La sagesse aurait été de laisser cette affaire dans l’espace privé en ne nommant pas Monsieur Darmanin à ce poste où, de surcroît, il dispose d’un pouvoir hiérarchique y compris disciplinaire sur les policiers susceptibles de l’interroger. Tout est désormais non seulement biaisé mais vraisemblablement corrompu. La République, la Démocratie et la relation entre les élus et les citoyens en sortent terriblement blessées.
Outre, cela a été discuté maintes et maintes fois, qu’un élu doit se démettre dès lors qu’il est atteint par une affaire ouvrant ainsi la voie à une justice sereine, le Garde de Sceaux, la Ministre de la Citoyenneté (?) comme les élus du Nord signataires d’une pétition de soutien (relayée sur son compte Twitter par Gérald Darmanin lui-même) auraient mieux fait en s’abstenant de parler ; souvent le silence est plus efficace que trop de paroles.
Au-delà des aspects de la morale, cette nomination est aussi un véritable camouflet, violant la morale sociétale, envoyé à la face du débat sur les violences faites aux femmes et manifeste d’un profond mépris pour celles et ceux qui défendent cette cause. C’est d’autant plus grave que si cette nomination est porteuse d’un symbole négatif, or rien en politique échappe aux symboles, la négativité en est renforcée du fait des prises de position du Garde des Sceaux lorsqu’il était avocat qui sont apparues comme des attaques contre « la cause des femmes » en tout cas très antiféministes. Là où il y a besoin de débat le président de la République envoie un message de fin de non-recevoir et de mépris ; mais n’est-ce pas son habitude ? Quant aux élus, dont Xavier Bertrand à propos de qui la rumeur, non démentie, dit qu’il pourrait être candidat à la prochaine élection présidentielle, leur pétition témoigne d’une approche particulière des institutions et surtout de la prise en compte des citoyens.

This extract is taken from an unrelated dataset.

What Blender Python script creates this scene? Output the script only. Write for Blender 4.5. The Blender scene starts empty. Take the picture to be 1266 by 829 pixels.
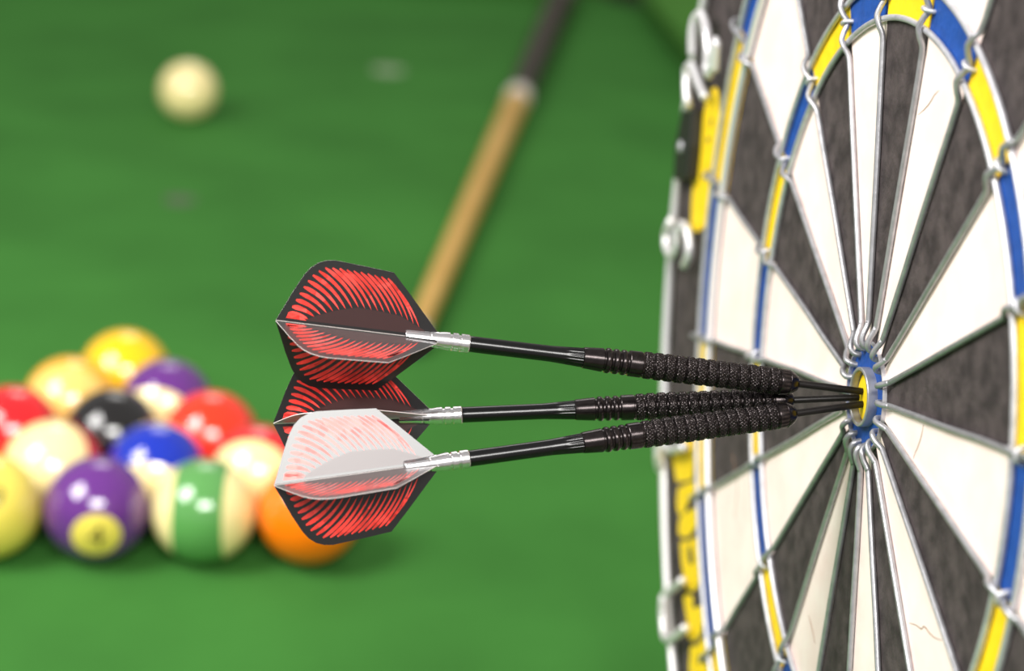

Comme l’écrit Jean-Philippe Derosier[1] : « Il y a les personnes et il y a les fonctions ; les premières exercent les secondes et les secondes protègent les premières. Mais la préservation des secondes exige que les premières soient irréprochables. » Un doute sur la probité des premières entache toute décision prise dans le cadre des secondes.